行列 $A_0$が $$ A_0 = Q_0 R_0 $$ QR分解されるとき、積の順を入れ替えた行列は $$ A_1 = R_0 Q_0 = R_0 A_0 R_0^{-1} $$ となり、$A_0$と相似、すなわち同じ固有値を持つことがわかる。 同様に $A_1$の分解 $$ A_1 = Q_1 R_1 $$ から構成される行列 $$ A_2 = R_1 Q_1 = R_1 A_1 R_1^{-1} $$ もまた、$A_0, A_1$と相似になる。

†この条件が満たされない場合は、最終的に$A_k$はブロック右上三角行列に収束する。

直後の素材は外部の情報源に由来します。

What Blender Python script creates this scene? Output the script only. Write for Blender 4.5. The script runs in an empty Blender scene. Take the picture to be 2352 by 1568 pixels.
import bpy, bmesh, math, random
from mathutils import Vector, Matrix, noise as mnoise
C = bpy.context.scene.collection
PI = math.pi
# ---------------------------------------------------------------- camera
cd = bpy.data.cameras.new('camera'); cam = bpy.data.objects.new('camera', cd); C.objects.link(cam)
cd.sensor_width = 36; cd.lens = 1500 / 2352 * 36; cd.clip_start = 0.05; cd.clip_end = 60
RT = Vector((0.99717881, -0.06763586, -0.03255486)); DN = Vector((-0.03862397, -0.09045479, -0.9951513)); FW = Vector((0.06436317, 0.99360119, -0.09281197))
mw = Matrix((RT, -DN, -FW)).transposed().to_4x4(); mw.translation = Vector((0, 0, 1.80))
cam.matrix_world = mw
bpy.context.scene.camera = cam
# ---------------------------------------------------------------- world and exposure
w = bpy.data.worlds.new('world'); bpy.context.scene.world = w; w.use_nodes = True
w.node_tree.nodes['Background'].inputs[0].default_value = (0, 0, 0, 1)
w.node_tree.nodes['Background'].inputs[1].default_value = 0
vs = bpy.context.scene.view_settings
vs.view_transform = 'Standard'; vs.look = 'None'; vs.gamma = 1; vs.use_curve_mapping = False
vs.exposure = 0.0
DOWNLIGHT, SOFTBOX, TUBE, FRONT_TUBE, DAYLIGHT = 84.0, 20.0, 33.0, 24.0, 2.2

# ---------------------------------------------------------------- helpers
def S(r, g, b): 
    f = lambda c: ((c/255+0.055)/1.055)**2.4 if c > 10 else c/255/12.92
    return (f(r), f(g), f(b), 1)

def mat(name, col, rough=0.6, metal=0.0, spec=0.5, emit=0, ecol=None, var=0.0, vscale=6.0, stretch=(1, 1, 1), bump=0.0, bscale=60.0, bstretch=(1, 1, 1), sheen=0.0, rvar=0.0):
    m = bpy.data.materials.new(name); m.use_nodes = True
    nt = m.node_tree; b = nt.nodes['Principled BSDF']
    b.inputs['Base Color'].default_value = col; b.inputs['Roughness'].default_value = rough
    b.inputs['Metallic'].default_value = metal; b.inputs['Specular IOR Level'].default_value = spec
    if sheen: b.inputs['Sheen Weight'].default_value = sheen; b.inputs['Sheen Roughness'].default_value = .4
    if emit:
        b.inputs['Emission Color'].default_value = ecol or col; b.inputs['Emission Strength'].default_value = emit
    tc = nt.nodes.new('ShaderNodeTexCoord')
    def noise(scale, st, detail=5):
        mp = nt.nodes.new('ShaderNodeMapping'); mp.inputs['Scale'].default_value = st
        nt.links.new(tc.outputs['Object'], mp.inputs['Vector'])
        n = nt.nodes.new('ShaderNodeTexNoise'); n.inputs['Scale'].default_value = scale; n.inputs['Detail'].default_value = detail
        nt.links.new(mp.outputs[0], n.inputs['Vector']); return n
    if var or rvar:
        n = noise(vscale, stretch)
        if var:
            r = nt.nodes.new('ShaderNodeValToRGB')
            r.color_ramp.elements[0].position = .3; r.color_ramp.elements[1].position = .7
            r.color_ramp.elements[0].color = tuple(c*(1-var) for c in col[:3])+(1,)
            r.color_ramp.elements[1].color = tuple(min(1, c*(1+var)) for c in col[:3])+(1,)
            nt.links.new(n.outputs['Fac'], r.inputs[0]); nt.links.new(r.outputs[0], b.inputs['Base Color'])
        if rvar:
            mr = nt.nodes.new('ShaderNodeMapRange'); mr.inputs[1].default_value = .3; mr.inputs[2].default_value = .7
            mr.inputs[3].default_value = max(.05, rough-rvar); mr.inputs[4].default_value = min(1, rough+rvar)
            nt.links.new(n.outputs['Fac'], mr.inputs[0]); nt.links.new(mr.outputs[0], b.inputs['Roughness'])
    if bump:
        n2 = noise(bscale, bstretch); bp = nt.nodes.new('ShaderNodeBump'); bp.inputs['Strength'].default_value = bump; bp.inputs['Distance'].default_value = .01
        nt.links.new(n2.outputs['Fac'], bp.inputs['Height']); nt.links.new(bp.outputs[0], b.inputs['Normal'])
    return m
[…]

$A_0$の固有値の絶対値が全て異なる場合†、 この操作を $$ \begin{eqnarray} A_k = Q_k R_k \\ A_{k+1} = R_k Q_k \end{eqnarray} $$ のように反復すると、$k$と共に$A_k$の下側の非対角要素は0に漸近し、$A_k$は右上三角行列になることが知られて(証明されて)いる。

そして、三角行列の性質から、その対角要素には固有値が並んでおり、反復の過程で行列の相似性は維持されていることから、 その固有値は出発時点の$A_0$のそれと等しい。

QR分解は一般の行列に対して可能であることから、(密な)行列の固有値を計算する際の、実用的なアルゴリズムとして知られている。